Wednesday, March 13, 2013

Church,State And The International God Complex

              In 1966 John Lennon remarked that Christianity would vanish and shrink. That the Beatles had become more popular than Jesus Christ and,while Jesus himself was "alright" his disciples were thick and ordinary. This comment made in Lennon's native Britain created an enormous stir in the bible belt of the American south-inspiring the infamous hate group the Klu Klux Klan to threaten Lennon. And now four decades later,there is constant worry and concern in regard to the sudden retirement of Pope Benedict XVI,especially amid building controversy surrounding sexual open mindedness and accusations of pedophilia within the Catholic church. Religiosity in America has become such a controversial topic that is thought of to only be worthy of discussion by theologians in an enormous panel discussion. But is there anything that a relatively intelligent common citizen has to offer on the topic. Speaking for myself anyway,I think there is much such a person could and should offer to the debate.
        The main problem I see with religious faith in the modern world is it's continual closed mindedness. As the morality of the world is expanding,and what were once viewed as lifestyle choices based on free will are now being seen as part of the beauty of nature they truly are,the religious community are  linking themselves more and more into the political arena. Of course there was a time where the churches position was that the mixture of religion and politics was "sin". That of course leads to the ultimate wild card with religion in society today-it's growing contradictions. We live in a society that is becoming more and more based in honestly and truth. With concepts such as Intelligent Design,religious groups are struggling a lot harder to rationalize their creationist view of the universe with visually observable scientific reality that humanity is now technologically able to observe. 
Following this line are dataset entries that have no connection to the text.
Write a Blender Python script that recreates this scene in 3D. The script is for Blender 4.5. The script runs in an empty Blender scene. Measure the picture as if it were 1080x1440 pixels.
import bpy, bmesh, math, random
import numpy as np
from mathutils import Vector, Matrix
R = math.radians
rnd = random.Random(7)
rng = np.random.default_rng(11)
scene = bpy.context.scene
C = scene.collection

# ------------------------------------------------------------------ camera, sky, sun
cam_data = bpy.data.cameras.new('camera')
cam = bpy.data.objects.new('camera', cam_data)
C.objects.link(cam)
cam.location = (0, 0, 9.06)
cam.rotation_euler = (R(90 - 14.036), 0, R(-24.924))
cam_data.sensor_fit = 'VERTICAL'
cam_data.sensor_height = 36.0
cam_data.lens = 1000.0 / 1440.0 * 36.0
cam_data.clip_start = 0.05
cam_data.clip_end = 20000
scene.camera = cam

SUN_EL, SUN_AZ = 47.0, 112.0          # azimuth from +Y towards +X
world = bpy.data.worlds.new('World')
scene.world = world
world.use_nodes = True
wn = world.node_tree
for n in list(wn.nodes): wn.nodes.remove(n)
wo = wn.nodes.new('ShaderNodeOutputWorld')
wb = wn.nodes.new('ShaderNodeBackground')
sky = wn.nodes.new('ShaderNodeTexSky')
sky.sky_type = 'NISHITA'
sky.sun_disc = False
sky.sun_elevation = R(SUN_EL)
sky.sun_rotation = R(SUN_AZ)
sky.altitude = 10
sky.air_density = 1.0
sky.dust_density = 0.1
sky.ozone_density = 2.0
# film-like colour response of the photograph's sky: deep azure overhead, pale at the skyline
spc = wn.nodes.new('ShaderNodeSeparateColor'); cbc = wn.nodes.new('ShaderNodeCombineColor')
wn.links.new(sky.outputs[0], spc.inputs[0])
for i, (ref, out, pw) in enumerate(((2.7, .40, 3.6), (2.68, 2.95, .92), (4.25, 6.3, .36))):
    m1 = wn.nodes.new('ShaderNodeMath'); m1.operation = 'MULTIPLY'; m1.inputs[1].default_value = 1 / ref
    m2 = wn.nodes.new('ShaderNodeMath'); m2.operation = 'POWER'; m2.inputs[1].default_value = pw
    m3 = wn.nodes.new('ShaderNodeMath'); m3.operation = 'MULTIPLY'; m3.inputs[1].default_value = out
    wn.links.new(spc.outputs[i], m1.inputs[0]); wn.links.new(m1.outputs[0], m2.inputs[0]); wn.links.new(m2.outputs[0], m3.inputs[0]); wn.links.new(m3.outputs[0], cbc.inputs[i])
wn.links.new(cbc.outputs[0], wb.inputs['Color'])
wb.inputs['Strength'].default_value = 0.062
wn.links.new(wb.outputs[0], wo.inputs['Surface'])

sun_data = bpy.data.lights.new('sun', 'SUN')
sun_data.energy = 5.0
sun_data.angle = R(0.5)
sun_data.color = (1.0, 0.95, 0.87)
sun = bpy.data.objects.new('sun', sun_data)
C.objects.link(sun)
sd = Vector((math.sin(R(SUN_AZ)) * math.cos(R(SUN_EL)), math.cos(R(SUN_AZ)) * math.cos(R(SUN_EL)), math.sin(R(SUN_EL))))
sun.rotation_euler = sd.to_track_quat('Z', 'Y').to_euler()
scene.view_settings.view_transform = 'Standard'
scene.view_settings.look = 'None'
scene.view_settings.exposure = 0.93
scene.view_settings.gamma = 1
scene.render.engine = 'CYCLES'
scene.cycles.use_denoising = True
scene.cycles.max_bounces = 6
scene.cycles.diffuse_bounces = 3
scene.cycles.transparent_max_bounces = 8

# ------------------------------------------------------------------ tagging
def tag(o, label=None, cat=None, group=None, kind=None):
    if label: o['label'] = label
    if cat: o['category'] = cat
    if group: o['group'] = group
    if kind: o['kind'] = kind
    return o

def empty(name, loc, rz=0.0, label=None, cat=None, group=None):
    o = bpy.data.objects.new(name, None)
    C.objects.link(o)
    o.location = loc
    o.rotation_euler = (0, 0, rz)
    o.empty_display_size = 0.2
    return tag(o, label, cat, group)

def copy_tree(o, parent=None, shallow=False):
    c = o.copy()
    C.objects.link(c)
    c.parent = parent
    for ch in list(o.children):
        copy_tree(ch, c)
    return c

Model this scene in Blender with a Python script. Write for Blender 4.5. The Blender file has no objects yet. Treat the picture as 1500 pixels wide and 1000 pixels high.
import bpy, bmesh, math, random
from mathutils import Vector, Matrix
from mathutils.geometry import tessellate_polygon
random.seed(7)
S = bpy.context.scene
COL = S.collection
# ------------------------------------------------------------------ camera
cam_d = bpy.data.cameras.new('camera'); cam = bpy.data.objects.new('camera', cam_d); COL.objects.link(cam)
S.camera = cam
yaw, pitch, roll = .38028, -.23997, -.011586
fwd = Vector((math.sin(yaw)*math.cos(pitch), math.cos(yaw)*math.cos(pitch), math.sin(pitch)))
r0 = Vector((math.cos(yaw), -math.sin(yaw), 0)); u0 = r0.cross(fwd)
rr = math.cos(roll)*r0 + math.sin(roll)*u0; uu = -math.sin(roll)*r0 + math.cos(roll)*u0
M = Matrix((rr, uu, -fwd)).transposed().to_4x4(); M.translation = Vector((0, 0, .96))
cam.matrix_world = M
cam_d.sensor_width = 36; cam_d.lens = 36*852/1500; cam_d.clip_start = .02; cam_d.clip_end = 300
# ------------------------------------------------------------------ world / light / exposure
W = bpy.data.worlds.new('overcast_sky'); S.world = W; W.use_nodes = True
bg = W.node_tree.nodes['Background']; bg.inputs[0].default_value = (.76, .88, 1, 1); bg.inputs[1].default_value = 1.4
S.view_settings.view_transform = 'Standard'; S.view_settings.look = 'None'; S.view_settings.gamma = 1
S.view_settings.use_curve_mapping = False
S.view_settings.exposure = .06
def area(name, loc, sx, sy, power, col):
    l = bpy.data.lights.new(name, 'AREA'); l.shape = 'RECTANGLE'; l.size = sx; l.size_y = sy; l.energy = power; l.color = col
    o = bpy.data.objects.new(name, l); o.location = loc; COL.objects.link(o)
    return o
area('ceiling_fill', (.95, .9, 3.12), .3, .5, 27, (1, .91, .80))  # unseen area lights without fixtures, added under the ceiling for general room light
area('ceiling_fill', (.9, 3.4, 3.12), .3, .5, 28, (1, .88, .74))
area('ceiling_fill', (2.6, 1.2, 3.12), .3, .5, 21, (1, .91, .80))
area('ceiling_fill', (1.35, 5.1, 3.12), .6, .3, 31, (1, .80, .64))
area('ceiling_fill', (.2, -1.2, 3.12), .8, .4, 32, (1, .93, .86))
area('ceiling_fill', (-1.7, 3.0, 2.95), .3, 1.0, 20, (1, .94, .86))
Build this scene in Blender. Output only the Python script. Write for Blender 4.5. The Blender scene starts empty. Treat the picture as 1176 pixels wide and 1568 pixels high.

        Another factor compounding the debate about religion,in particular Christianity,is the still divided viewpoints on atheism and agnosticism  These sends to be broken down to the simple fact that the term faith itself has been devalued in society as shorthand for religious faith. Basic Christian values such as honesty and good will were at one time very important to a growing culture coming out of the dark ages of knowledge. However as the centuries have progressed,better cultural education has led to a basic and more secularized morality that can apply to all human beings. Included in this is that all religions include some of the same basic precepts. The universalist concept of religion has lead to often religious fanaticism. In particular  Christians and those of the Muslim religion. This has lead to wars and mass slaughter over which ideology is superior. And that position has actually become more and more fixed among the more righteous in society.
        Interestingly enough,this righteousness has been a double edged sword for many cultures. A superb example is the relationship African American's have with Christianity. Having been torn culturally from their native systems of faith from Africa and the Caribbean slaves bought to America adapted Western Christianity almost as a whole. This religious faith led them to positively protest successfully against later forms of racism such as segregation. Though mixed with this was the peaceful philosophy of non violence as advocated by the Eastern philosophies of Mahatma Gandhi  Yet still,if most in the African American community are facing any type of personal or cultural crisis,nine times out of ten it will be the Christian bible,church and prayer that they will turn to for guidance. Though many turns back to  African spiritual roots seem to have come and gone,Christianity has been the mainstay a midst all of that.
         It would seem the majority of people know this. And many of them would like something to be done about it. Yet it seems to continue. Personally I look at it this way. Religious righteousness has created an uncomfortable schism within humanity. One thing that remains true of most humans is their fear of dying. It terrifies them. The personal faith in an afterlife that somehow resembles something beautifully Earthly,such as a garden of eternal life,is appealing when facing that fear. The fear of the unknown is  the basis of all fears people experience. And it is at the very core of human beings ongoing attachment to the continual difficulties and contradictions of religious faith.  Christopher Eccleston in Doctor Who stated it best: that human beings were often so fast to defend something that is invisible yet deny a truth they've seen for themselves. So in the end,the contradictions are not only present within religion itself but also in people's fundamental relationship to it.